= DATA FOR THIS EXERCISE =
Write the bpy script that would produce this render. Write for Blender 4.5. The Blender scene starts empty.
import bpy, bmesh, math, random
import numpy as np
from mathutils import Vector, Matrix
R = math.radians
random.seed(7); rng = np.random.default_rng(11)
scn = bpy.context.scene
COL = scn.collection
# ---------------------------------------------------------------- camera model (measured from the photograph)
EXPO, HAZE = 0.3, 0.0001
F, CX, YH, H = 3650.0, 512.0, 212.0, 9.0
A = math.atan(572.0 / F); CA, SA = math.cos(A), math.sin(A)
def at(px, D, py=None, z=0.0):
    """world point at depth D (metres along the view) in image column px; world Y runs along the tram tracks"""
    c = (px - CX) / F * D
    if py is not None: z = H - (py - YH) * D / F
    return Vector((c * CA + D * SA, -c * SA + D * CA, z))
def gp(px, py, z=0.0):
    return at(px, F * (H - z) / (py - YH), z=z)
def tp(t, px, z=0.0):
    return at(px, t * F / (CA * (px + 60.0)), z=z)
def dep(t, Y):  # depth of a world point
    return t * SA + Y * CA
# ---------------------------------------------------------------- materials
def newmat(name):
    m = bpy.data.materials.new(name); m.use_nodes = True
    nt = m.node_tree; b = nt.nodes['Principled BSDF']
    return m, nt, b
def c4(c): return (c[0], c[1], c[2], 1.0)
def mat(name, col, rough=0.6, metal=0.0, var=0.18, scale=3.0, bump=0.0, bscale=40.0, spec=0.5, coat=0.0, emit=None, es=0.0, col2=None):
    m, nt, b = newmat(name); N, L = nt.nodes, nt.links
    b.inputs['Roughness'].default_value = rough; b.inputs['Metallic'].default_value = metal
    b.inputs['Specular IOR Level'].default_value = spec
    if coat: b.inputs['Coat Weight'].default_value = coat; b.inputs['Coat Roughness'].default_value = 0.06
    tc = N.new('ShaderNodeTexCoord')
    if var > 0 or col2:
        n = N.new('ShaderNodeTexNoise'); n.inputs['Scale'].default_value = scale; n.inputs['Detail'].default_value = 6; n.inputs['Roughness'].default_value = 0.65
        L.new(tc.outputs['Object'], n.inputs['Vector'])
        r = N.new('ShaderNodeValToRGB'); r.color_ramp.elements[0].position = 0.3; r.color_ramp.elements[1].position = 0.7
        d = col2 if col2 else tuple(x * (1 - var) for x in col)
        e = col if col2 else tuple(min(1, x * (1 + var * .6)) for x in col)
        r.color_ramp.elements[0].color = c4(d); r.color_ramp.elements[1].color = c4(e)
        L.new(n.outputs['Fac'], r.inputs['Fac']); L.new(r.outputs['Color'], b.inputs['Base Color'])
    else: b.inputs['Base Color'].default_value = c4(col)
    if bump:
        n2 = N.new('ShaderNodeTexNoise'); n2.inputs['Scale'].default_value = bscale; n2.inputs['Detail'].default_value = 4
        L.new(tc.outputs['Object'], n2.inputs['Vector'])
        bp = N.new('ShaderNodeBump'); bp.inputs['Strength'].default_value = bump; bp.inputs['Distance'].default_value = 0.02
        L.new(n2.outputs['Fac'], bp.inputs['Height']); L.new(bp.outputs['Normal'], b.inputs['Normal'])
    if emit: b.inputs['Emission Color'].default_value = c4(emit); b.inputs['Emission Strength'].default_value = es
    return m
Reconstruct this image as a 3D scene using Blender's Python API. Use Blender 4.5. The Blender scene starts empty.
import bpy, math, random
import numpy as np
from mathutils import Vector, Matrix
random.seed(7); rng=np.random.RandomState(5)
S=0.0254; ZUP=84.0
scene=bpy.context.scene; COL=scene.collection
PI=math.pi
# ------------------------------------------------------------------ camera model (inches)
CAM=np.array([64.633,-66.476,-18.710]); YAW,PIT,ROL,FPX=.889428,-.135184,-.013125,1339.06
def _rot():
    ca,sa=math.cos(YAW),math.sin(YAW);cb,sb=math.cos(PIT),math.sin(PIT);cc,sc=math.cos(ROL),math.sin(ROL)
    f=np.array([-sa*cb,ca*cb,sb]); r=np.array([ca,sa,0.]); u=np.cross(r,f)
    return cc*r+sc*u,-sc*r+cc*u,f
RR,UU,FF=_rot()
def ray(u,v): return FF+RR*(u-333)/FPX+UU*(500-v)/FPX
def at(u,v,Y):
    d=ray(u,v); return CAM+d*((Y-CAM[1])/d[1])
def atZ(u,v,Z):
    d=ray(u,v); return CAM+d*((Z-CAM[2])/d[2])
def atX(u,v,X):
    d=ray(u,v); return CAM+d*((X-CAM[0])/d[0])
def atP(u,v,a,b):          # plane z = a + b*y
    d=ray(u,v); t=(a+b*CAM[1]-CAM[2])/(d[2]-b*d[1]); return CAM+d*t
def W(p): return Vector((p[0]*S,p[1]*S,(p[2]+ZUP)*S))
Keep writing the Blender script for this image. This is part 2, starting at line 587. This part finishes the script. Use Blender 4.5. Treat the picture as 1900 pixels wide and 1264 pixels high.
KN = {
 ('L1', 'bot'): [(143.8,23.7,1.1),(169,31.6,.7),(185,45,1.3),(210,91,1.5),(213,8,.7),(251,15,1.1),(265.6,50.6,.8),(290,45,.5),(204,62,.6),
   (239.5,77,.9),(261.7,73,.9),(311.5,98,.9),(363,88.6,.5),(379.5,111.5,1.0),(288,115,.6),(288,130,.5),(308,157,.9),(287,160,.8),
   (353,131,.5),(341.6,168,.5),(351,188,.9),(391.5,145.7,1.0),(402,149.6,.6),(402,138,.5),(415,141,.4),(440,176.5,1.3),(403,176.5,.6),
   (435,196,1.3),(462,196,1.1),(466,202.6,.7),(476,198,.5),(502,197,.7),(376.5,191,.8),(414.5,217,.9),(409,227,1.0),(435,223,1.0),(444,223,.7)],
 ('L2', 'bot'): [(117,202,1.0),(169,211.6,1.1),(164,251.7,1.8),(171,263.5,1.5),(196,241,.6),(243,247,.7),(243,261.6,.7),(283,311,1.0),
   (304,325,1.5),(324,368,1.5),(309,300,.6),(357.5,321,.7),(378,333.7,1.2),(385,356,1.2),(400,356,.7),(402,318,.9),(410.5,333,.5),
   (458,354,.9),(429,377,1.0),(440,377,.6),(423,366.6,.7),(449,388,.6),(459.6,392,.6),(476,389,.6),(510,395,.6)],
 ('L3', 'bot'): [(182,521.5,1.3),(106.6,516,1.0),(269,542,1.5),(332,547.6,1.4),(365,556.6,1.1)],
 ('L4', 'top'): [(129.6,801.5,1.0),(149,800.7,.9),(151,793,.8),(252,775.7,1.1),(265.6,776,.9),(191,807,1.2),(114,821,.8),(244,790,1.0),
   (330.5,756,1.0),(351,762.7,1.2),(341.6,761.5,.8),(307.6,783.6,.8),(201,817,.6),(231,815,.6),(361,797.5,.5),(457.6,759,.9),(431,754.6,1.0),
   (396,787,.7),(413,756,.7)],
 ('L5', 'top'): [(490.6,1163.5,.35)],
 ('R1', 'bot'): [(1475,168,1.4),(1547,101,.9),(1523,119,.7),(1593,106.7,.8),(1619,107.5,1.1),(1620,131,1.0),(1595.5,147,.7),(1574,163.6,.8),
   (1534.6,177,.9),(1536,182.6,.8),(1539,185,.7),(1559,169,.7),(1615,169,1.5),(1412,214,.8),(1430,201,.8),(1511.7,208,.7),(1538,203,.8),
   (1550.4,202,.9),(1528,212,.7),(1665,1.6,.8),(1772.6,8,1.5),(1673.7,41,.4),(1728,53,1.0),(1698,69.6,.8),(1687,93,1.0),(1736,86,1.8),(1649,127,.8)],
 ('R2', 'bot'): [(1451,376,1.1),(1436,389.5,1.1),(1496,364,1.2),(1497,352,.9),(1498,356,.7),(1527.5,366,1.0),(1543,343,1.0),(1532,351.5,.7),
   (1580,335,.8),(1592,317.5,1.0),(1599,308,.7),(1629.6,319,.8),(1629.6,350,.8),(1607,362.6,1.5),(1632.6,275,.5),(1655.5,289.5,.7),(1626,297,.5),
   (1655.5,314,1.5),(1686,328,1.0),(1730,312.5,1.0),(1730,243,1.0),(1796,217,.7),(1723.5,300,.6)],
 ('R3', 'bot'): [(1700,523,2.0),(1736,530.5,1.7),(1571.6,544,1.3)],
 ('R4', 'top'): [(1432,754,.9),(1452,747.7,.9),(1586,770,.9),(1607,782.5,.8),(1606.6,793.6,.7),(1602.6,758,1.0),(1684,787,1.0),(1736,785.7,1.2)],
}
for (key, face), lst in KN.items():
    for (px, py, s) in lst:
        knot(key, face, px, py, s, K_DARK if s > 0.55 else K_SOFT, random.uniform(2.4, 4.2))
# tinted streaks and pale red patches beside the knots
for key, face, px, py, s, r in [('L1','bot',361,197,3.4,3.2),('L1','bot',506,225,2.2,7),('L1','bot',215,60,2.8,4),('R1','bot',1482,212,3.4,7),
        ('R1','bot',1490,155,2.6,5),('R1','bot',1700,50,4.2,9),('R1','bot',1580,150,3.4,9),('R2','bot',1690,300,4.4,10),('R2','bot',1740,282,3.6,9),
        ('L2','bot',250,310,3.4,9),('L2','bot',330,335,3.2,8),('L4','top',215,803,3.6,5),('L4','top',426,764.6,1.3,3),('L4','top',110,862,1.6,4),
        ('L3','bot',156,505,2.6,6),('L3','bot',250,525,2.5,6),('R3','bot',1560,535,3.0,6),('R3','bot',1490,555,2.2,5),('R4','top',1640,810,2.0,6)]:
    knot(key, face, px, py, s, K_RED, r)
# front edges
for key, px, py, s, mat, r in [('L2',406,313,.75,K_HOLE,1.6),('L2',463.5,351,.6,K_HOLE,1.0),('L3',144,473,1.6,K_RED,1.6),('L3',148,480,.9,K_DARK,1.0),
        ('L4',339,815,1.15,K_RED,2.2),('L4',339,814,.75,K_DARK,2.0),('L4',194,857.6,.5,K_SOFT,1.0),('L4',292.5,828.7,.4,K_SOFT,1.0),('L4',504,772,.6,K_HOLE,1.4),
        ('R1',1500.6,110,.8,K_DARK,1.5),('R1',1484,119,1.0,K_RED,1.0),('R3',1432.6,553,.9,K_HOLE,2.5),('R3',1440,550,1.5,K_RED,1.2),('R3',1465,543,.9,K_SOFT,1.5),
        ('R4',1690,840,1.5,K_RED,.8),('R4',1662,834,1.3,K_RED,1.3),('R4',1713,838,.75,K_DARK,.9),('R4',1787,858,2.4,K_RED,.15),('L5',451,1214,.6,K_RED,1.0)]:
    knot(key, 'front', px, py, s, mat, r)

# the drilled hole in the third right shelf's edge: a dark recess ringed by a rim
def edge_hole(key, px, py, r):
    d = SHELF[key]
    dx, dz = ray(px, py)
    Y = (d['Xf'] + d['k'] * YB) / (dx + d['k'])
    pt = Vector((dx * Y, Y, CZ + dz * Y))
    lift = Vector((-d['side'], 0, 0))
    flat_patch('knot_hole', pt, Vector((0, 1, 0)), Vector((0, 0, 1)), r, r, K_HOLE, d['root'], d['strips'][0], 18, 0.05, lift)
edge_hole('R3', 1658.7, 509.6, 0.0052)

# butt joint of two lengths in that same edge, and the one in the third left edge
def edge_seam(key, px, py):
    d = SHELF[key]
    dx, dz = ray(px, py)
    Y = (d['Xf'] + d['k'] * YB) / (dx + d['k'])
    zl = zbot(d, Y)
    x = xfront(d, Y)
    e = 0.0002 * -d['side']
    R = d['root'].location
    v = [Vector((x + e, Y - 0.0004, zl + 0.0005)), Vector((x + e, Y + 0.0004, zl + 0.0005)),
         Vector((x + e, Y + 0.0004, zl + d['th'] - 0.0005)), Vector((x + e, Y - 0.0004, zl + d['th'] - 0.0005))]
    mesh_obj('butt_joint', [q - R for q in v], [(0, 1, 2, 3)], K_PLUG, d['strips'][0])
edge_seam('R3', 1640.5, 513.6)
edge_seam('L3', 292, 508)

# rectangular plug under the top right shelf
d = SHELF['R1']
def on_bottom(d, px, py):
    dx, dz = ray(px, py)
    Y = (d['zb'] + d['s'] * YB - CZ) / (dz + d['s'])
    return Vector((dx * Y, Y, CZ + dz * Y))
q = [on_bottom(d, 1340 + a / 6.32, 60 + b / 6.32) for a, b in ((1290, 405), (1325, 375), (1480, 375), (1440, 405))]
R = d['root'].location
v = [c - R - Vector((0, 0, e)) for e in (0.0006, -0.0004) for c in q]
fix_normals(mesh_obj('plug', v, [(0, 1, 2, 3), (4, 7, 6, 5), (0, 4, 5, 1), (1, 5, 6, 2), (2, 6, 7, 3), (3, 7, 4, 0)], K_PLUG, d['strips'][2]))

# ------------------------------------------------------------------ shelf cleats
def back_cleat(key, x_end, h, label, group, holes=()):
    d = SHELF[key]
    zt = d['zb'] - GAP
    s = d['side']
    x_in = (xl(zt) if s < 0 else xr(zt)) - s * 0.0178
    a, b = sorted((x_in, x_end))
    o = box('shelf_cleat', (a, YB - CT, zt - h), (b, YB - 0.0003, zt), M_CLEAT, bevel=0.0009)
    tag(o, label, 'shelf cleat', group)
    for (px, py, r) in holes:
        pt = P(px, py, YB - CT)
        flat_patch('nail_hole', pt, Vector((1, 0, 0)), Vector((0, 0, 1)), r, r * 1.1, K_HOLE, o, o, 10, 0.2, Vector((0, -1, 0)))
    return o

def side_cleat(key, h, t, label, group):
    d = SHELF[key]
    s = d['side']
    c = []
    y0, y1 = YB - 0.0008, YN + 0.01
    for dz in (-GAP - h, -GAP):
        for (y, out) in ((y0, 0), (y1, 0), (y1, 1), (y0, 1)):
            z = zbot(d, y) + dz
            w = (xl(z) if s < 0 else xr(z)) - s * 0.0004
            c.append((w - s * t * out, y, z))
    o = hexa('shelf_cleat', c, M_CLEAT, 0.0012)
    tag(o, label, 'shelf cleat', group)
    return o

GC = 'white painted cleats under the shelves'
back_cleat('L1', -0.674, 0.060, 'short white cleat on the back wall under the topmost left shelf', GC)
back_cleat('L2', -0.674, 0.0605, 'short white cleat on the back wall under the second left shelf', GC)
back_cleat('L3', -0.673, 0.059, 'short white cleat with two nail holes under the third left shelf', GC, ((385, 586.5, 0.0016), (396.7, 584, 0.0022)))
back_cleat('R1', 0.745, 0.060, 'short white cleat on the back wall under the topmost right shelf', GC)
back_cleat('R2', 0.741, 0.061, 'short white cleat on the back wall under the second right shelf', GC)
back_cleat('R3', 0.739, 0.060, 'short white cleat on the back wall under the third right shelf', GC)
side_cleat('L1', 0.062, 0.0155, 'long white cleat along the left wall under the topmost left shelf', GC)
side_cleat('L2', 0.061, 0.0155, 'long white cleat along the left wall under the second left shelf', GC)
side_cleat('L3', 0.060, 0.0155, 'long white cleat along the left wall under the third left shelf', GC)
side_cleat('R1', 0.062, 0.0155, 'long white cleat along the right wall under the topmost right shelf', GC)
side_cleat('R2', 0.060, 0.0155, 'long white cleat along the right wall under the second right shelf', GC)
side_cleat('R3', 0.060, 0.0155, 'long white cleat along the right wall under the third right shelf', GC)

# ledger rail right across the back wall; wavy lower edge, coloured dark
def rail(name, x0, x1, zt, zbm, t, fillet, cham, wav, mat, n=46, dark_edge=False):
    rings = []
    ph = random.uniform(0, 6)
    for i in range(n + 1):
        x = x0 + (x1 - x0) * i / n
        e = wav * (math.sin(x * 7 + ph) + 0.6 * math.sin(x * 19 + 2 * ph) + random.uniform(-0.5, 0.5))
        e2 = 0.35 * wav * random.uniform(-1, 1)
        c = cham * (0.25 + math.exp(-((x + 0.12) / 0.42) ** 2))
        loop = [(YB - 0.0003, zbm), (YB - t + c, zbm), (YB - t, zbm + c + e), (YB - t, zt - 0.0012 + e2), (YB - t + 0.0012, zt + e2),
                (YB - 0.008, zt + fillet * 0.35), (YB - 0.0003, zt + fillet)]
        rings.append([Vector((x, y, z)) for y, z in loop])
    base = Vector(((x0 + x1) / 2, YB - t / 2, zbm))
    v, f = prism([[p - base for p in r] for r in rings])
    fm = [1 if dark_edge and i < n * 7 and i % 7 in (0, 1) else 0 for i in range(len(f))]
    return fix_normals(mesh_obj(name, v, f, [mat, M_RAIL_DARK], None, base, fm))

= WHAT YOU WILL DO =
Pull out all lines from the entries above that include the word "Blender".

= TASK SOLUTION =
Write the bpy script that would produce this render. Write for Blender 4.5. The Blender scene starts empty.
Reconstruct this image as a 3D scene using Blender's Python API. Use Blender 4.5. The Blender scene starts empty.
Keep writing the Blender script for this image. This is part 2, starting at line 587. This part finishes the script. Use Blender 4.5. Treat the picture as 1900 pixels wide and 1264 pixels high.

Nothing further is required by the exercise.